4.  "Not everyone learns most effectively in the same way."  And yet the major type of teaching at Cambridge and Harvard is the lecture method.  In many cases students are asked to use the knowledge that they have just acquired.  This bothers me.  Testing is not the same as "using" the knowledge.  Still percolating in my memory bank is that story in "The Dyslexic Advantage" of the student who obtained his degree from Stanford University by listening to all his books--audio books if you will, and listening at a faster rate then normal speech so that he saved time and still learned.  We have known that students learn differently but we have not changed our teaching methods to any great degree.  It will have to change in the future or the students will by-pass us and learn it somewhere else.
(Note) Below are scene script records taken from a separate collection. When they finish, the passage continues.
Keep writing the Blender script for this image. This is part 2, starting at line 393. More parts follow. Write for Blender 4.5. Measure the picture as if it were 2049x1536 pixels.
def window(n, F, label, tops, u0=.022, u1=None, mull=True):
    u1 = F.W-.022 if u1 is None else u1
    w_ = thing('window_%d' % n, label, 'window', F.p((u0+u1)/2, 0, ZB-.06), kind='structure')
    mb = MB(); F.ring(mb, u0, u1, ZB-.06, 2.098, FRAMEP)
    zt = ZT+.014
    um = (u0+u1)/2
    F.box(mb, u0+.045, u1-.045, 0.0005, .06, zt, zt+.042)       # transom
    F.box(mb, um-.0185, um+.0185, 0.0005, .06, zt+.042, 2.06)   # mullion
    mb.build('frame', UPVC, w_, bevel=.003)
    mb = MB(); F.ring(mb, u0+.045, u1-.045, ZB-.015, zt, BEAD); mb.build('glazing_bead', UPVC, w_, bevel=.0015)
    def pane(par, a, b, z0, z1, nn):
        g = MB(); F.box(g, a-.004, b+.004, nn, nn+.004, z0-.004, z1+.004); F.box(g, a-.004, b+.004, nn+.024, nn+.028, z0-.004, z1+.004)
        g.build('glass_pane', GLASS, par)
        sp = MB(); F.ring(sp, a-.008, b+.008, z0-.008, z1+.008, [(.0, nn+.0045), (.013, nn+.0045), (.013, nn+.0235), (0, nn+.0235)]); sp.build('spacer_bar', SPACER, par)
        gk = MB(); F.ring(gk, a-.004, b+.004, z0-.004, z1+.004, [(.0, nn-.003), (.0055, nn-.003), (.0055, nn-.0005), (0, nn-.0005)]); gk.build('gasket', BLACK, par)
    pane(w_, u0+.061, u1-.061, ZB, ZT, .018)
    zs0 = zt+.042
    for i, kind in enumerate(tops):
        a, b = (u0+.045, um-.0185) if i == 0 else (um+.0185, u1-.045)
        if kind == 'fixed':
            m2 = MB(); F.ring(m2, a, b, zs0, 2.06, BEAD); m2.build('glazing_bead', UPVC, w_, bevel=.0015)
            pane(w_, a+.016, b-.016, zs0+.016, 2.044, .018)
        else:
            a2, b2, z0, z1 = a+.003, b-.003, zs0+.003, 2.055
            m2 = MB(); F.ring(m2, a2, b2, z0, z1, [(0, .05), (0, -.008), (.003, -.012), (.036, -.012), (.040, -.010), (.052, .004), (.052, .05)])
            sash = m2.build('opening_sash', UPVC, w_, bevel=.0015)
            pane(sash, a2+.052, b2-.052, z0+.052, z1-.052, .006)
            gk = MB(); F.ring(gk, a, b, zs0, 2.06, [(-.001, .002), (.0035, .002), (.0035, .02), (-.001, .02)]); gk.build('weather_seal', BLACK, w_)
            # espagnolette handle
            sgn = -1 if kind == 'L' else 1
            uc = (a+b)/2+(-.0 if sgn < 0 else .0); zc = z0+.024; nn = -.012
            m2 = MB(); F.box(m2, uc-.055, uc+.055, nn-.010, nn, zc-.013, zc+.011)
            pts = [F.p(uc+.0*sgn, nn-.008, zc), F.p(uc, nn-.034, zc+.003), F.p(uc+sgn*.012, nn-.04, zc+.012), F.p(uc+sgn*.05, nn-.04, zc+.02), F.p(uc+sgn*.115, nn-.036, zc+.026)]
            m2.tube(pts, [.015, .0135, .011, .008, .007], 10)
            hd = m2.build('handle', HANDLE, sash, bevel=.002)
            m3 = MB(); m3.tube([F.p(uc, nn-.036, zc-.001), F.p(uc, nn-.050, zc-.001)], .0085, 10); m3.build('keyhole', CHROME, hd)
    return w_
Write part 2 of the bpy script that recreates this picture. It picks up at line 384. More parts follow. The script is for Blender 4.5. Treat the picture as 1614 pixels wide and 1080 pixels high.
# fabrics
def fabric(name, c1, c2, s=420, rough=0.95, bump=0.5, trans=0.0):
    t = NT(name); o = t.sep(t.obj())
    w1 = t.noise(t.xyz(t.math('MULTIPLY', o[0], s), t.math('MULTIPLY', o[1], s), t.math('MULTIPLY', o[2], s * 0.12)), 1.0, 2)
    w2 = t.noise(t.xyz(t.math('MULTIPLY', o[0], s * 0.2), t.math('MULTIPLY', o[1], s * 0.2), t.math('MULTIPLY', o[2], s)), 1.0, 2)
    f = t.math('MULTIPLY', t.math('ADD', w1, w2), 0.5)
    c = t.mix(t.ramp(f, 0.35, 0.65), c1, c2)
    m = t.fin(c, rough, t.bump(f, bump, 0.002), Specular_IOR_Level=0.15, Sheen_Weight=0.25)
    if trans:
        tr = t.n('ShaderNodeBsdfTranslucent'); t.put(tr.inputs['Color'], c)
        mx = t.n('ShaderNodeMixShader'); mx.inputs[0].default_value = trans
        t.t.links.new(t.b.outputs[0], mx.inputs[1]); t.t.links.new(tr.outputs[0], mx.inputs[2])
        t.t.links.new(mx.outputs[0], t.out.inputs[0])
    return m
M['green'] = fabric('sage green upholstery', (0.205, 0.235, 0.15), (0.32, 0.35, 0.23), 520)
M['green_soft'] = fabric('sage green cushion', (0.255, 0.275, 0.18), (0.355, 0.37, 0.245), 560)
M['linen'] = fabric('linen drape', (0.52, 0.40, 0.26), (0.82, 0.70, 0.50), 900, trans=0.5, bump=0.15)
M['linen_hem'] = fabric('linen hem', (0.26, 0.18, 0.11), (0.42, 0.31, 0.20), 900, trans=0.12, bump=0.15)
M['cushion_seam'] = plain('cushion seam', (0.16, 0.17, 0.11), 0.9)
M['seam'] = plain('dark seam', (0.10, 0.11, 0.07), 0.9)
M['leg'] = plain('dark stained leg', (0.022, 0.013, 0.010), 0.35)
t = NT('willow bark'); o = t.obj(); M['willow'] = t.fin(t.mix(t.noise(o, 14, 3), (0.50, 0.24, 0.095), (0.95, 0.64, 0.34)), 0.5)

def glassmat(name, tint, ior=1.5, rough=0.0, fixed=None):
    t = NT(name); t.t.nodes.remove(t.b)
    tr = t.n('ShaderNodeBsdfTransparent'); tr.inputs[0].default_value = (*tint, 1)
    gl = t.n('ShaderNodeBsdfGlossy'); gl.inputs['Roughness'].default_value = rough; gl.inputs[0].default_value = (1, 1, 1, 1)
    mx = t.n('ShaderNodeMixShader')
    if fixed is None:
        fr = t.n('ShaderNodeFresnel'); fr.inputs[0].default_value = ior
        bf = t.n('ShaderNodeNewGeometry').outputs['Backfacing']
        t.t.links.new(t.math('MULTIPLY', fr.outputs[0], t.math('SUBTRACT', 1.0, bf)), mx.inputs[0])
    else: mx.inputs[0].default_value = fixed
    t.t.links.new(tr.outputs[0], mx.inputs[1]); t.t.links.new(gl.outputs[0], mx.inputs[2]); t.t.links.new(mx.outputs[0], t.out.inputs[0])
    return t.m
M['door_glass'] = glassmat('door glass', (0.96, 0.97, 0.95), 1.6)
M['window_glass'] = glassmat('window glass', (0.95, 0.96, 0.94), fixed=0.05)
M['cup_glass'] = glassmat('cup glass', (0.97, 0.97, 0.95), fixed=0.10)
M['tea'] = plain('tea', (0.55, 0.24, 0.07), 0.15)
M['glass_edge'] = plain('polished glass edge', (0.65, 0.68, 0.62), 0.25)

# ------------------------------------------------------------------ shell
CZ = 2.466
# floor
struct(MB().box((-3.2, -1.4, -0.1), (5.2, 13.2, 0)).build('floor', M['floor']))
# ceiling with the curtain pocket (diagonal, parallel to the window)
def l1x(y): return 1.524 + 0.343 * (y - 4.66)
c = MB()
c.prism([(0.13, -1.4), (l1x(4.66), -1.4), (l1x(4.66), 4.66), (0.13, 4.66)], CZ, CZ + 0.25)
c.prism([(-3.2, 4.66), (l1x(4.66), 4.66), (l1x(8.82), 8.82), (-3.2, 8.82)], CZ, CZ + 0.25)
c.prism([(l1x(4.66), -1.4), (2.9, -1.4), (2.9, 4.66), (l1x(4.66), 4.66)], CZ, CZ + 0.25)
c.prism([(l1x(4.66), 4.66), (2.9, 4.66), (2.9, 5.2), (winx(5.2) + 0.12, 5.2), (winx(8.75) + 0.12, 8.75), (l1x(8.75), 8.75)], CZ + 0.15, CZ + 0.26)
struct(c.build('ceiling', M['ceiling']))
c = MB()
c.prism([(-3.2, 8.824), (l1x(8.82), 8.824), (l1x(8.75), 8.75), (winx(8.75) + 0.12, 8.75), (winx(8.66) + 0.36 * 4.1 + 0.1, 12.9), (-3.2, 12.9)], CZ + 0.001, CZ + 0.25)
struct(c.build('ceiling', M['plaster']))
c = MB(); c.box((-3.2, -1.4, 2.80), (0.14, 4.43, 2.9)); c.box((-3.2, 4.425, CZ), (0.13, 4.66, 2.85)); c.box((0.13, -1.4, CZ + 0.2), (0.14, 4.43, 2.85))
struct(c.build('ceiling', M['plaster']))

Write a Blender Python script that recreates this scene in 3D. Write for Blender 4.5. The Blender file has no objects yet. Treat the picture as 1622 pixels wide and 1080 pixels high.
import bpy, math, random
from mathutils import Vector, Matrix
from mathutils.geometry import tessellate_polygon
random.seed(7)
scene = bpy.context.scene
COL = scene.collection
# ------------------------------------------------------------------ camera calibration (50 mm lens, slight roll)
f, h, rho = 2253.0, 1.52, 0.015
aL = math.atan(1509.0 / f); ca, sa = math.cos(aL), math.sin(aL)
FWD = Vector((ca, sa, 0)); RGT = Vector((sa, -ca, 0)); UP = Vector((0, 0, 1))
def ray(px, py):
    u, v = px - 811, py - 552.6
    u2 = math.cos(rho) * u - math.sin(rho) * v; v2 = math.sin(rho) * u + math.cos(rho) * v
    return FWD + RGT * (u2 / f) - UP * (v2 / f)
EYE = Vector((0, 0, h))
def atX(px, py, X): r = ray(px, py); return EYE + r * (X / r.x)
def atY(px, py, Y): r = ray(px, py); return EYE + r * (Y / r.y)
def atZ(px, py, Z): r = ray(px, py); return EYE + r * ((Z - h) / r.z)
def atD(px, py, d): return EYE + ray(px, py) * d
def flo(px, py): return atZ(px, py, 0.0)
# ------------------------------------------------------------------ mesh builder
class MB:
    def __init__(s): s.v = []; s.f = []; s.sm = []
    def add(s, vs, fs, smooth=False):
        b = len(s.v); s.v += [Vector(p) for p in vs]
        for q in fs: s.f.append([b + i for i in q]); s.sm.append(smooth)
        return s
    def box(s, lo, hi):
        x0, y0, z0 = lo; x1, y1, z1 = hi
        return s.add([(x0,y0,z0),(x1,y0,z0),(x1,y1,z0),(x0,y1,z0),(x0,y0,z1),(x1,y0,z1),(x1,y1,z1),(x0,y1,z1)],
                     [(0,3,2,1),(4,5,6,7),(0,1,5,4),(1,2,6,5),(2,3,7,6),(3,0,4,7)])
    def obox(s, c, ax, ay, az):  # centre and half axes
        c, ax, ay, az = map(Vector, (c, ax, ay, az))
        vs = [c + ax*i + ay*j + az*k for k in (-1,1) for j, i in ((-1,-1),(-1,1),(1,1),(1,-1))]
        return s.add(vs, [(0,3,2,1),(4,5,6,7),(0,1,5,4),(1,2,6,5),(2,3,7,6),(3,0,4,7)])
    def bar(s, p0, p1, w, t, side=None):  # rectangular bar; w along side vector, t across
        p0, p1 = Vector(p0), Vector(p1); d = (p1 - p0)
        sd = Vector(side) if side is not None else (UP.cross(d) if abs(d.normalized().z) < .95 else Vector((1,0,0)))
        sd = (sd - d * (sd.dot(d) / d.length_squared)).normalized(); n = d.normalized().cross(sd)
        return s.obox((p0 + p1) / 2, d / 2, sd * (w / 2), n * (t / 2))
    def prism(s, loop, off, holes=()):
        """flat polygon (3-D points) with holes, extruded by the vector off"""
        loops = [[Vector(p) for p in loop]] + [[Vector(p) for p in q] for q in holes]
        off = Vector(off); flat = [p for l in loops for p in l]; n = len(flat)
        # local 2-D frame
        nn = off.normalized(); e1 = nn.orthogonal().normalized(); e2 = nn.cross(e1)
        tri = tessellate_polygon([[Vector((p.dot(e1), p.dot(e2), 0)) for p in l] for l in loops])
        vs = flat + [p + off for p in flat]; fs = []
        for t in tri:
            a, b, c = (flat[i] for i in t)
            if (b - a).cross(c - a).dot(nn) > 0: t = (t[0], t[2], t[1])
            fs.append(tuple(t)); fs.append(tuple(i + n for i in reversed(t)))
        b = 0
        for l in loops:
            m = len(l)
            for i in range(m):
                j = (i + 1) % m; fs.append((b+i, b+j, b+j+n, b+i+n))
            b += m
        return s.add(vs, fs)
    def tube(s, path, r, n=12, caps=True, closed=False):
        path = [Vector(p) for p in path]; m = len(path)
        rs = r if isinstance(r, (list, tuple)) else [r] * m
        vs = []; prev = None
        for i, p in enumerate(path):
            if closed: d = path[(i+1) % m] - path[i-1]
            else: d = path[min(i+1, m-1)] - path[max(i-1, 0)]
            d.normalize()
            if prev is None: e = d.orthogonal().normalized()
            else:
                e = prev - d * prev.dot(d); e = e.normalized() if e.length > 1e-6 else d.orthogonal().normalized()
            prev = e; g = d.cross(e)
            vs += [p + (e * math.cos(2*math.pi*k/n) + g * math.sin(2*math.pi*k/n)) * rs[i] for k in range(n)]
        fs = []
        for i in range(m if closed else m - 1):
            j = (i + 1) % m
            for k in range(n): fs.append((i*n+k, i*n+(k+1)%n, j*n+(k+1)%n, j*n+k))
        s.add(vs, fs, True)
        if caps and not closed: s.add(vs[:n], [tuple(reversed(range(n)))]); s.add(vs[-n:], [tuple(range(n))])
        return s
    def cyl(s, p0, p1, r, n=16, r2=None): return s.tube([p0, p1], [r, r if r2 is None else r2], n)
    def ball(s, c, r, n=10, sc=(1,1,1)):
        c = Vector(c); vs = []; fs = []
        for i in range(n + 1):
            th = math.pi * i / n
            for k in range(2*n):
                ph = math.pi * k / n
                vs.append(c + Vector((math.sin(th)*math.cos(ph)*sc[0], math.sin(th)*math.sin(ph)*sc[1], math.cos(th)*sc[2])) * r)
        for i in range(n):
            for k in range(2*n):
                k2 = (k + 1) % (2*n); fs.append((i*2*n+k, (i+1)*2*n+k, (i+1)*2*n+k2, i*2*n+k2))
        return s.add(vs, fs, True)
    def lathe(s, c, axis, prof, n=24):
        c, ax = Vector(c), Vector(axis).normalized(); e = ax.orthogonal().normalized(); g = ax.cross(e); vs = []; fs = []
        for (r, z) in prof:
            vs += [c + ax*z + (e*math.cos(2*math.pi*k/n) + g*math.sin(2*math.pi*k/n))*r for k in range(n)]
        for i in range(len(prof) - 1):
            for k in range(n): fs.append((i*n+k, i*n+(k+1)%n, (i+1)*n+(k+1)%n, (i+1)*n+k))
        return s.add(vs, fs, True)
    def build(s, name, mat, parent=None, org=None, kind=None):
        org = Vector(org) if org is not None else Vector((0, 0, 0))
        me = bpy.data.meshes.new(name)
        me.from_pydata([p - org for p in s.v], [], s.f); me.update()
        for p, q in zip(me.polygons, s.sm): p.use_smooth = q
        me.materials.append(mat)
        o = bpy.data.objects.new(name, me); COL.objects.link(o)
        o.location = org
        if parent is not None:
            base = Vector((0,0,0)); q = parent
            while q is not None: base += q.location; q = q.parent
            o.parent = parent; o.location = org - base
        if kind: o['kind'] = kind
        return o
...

5.  "The world is much more open, and events abroad affect the lives of Americans more than ever before."  I wonder if we have looked inwards toward ourselves in our curriculum and have become sated.  While I have championed  the learning of a foreign language in the grade school, Summers thinks that the use of digital translators and the fact that English is becoming world wide makes that point mote.  Perhaps.  But he does say we need to know more about the world and that our education should mandate our students going to other countries to learn.  That i agree.

6.  "Courses of study will place much more emphasis on the analysis of data."  Interestingly enough in the book, The Dyslexic Advantage one of the advantages is that of dyslexic students being able to see things in data that others could not assertain.  Straight facts are not important......if you don't know how to interpret them.  Just knowing facts is not intelligence.  Making use of those facts is.

I hope this has made you think.  Better yet, go back to the New York Times and read Summers' article.  Well said and well written.  I might not have paid as much attention to it had I not be reading it on my iPad.  

Thanks to all those teachers who question what we are teaching and saying to themselves, how can I make this better for my students.  Nice job, teacher.